### Brief
Search the material for the word "Write" and report each line where it turns up.

Records:

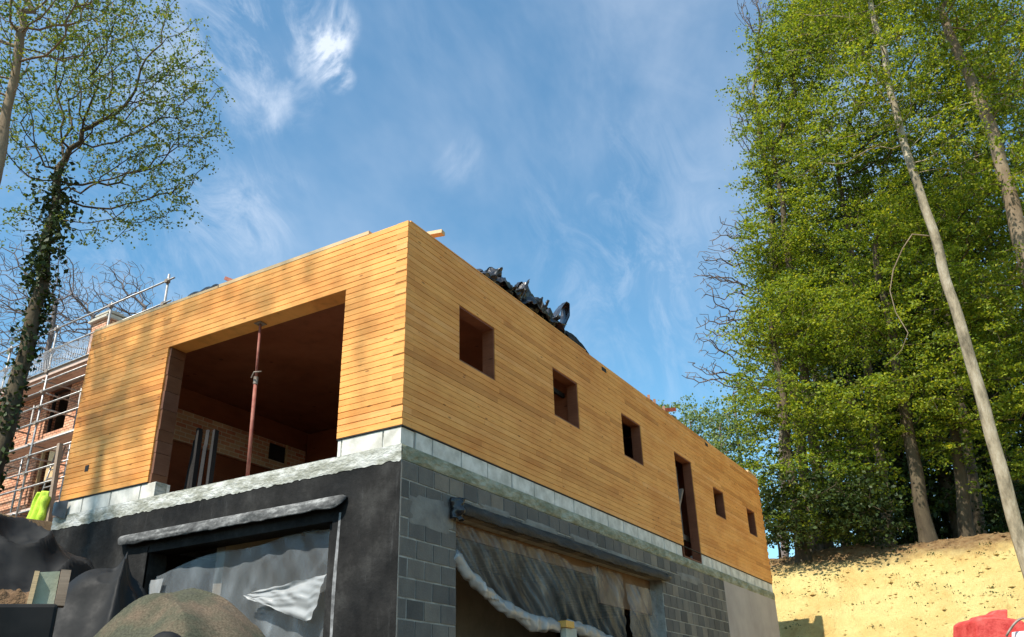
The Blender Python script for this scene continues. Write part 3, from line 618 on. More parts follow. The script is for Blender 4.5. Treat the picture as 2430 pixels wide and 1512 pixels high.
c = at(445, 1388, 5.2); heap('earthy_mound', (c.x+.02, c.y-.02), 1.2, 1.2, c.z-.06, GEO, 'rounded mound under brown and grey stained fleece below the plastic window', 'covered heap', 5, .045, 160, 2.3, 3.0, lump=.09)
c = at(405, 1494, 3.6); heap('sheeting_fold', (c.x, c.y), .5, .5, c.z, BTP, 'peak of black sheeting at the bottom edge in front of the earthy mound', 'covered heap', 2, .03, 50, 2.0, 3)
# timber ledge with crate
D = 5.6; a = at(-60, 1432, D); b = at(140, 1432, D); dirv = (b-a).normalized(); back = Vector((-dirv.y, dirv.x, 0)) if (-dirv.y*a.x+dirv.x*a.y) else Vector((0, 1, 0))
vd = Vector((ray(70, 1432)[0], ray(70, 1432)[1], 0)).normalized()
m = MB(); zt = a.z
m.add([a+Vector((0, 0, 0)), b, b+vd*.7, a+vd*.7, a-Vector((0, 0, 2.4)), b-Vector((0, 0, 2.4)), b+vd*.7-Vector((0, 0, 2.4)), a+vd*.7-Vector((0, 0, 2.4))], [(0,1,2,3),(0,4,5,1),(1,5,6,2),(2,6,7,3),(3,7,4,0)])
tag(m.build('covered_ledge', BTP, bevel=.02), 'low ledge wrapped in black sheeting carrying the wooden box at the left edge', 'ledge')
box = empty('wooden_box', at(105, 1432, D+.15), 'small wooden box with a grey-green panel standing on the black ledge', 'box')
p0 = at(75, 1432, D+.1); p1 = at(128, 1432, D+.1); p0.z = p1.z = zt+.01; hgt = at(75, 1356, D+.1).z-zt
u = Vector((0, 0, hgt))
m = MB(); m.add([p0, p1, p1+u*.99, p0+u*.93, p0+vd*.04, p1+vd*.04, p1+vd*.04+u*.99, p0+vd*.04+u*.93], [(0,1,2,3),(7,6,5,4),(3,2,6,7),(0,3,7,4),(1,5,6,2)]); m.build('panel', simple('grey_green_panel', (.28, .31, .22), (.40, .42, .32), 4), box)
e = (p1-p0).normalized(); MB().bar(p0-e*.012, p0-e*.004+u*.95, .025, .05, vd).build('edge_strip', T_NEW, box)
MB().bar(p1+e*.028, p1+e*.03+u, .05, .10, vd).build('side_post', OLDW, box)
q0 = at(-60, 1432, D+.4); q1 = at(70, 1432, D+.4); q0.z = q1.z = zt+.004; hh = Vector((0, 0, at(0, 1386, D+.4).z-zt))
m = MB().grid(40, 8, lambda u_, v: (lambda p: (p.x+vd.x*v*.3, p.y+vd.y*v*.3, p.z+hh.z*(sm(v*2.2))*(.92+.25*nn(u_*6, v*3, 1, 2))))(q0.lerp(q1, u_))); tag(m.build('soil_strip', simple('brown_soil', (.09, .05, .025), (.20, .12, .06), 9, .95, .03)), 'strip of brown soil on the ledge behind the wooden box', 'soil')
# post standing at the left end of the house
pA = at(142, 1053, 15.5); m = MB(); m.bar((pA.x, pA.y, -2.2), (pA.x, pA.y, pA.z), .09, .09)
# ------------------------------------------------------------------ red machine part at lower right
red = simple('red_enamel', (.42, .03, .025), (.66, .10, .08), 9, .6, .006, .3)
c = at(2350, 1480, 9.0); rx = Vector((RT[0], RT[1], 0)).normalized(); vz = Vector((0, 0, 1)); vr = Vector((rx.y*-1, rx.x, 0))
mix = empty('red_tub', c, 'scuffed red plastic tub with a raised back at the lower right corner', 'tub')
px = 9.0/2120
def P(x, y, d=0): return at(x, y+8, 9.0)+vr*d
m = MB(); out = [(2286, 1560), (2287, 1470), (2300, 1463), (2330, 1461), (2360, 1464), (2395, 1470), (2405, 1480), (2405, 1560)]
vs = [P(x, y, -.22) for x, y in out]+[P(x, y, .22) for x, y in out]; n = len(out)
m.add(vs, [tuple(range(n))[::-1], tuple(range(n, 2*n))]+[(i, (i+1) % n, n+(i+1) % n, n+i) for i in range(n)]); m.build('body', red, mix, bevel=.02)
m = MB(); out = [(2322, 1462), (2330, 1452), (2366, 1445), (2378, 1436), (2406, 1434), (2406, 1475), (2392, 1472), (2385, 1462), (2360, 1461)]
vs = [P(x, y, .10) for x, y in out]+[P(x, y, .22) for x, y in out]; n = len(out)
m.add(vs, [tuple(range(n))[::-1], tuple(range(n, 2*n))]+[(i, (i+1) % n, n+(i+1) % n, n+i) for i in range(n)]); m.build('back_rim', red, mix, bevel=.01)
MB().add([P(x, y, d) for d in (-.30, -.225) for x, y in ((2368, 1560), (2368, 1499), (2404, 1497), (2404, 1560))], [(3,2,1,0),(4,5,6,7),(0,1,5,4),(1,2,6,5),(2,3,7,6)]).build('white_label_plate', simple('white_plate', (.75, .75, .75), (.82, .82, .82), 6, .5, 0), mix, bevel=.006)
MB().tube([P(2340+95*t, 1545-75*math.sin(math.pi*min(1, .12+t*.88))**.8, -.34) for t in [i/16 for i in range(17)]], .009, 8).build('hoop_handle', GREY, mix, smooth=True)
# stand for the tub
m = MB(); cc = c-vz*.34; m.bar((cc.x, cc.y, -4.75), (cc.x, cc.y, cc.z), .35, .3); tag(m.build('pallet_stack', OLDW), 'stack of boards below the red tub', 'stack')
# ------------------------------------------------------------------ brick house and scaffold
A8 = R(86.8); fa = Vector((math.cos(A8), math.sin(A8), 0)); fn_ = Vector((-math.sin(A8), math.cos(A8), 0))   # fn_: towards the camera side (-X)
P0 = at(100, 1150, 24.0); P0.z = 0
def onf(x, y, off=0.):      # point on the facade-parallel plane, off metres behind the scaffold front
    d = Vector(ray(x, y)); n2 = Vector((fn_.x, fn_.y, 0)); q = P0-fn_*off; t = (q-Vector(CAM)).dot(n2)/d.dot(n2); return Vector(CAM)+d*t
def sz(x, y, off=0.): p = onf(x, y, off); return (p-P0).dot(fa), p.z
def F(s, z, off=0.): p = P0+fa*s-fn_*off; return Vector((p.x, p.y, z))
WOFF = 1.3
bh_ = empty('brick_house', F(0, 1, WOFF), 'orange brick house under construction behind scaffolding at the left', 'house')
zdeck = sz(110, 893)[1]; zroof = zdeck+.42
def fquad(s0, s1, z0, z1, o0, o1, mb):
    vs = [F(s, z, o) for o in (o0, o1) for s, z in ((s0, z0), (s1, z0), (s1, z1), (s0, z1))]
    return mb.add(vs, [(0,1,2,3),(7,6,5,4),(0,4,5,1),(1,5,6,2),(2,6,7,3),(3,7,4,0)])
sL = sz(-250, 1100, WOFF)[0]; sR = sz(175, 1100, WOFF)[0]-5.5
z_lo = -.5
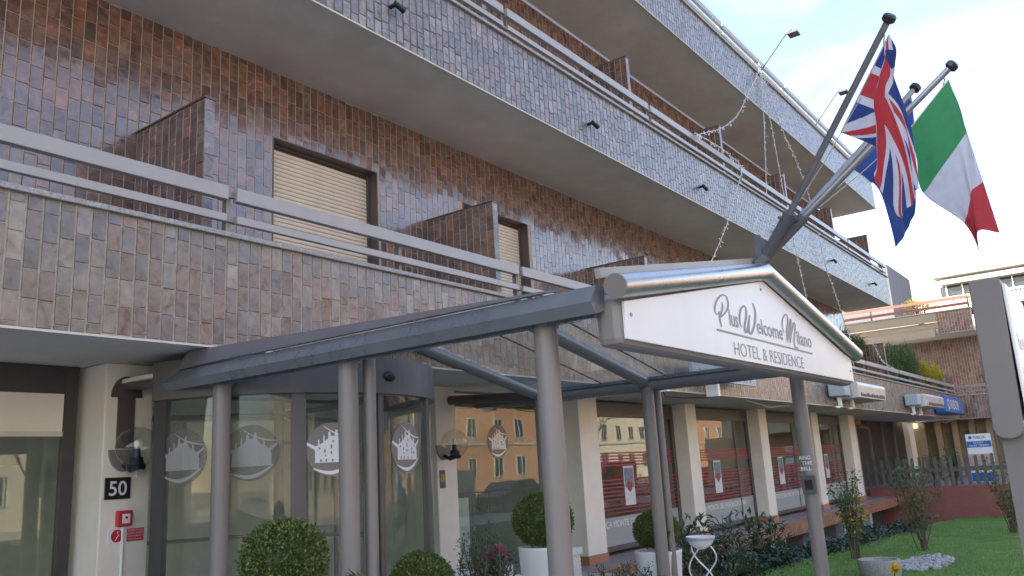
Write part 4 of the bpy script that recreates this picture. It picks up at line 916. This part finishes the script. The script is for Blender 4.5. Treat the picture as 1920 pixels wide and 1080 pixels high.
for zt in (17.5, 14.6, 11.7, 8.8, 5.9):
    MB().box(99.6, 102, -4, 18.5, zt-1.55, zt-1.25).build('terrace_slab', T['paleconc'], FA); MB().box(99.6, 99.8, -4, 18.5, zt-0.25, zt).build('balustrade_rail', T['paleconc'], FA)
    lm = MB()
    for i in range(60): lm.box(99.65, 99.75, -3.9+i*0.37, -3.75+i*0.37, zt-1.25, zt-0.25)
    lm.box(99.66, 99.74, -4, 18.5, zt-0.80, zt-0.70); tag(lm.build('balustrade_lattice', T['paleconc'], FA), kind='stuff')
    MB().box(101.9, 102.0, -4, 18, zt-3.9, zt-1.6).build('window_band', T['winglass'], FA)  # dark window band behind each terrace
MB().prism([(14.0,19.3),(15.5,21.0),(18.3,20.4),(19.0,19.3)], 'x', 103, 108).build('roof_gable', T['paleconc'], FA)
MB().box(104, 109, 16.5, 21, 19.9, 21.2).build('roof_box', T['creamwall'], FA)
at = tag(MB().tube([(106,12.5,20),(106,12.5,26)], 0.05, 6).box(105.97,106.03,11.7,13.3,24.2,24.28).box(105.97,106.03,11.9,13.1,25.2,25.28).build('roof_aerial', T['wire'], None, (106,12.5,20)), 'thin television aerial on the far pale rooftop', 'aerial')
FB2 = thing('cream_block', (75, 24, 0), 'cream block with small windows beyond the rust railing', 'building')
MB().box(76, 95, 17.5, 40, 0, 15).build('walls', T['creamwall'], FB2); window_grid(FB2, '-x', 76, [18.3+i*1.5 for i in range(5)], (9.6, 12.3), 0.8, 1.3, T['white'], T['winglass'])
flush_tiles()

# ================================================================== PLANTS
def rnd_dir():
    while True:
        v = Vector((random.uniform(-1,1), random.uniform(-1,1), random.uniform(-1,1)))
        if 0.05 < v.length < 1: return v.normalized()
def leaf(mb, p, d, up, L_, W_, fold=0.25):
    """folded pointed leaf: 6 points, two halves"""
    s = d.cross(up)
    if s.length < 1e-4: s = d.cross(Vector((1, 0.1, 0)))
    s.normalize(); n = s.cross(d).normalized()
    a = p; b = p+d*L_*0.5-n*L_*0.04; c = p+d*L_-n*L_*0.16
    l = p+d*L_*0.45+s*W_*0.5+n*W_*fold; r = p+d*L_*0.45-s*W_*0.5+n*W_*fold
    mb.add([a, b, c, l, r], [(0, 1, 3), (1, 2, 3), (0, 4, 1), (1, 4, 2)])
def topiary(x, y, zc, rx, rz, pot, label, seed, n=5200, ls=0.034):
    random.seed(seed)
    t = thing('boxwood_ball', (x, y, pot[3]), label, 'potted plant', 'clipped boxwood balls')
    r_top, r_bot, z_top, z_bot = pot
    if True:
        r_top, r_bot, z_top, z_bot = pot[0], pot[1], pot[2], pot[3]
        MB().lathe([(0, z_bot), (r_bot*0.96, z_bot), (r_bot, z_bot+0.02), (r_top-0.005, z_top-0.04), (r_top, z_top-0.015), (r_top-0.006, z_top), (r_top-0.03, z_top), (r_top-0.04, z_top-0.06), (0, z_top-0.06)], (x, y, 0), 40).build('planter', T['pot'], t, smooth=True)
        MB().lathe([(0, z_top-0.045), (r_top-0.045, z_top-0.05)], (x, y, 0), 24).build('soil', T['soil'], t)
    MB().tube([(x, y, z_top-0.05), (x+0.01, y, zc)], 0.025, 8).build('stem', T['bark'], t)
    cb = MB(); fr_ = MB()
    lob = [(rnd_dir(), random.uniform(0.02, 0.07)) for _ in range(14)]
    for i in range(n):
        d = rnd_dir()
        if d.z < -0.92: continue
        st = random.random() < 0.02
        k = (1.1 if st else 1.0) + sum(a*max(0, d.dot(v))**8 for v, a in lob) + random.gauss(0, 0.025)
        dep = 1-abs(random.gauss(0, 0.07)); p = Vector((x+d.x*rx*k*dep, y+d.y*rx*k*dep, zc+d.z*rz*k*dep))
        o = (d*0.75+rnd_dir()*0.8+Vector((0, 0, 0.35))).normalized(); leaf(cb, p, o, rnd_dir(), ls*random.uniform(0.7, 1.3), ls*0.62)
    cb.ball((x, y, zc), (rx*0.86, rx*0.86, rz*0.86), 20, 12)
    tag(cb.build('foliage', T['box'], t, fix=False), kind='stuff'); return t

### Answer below
The Blender Python script for this scene continues. Write part 3, from line 618 on. More parts follow. The script is for Blender 4.5. Treat the picture as 2430 pixels wide and 1512 pixels high.
Write part 4 of the bpy script that recreates this picture. It picks up at line 916. This part finishes the script. The script is for Blender 4.5. Treat the picture as 1920 pixels wide and 1080 pixels high.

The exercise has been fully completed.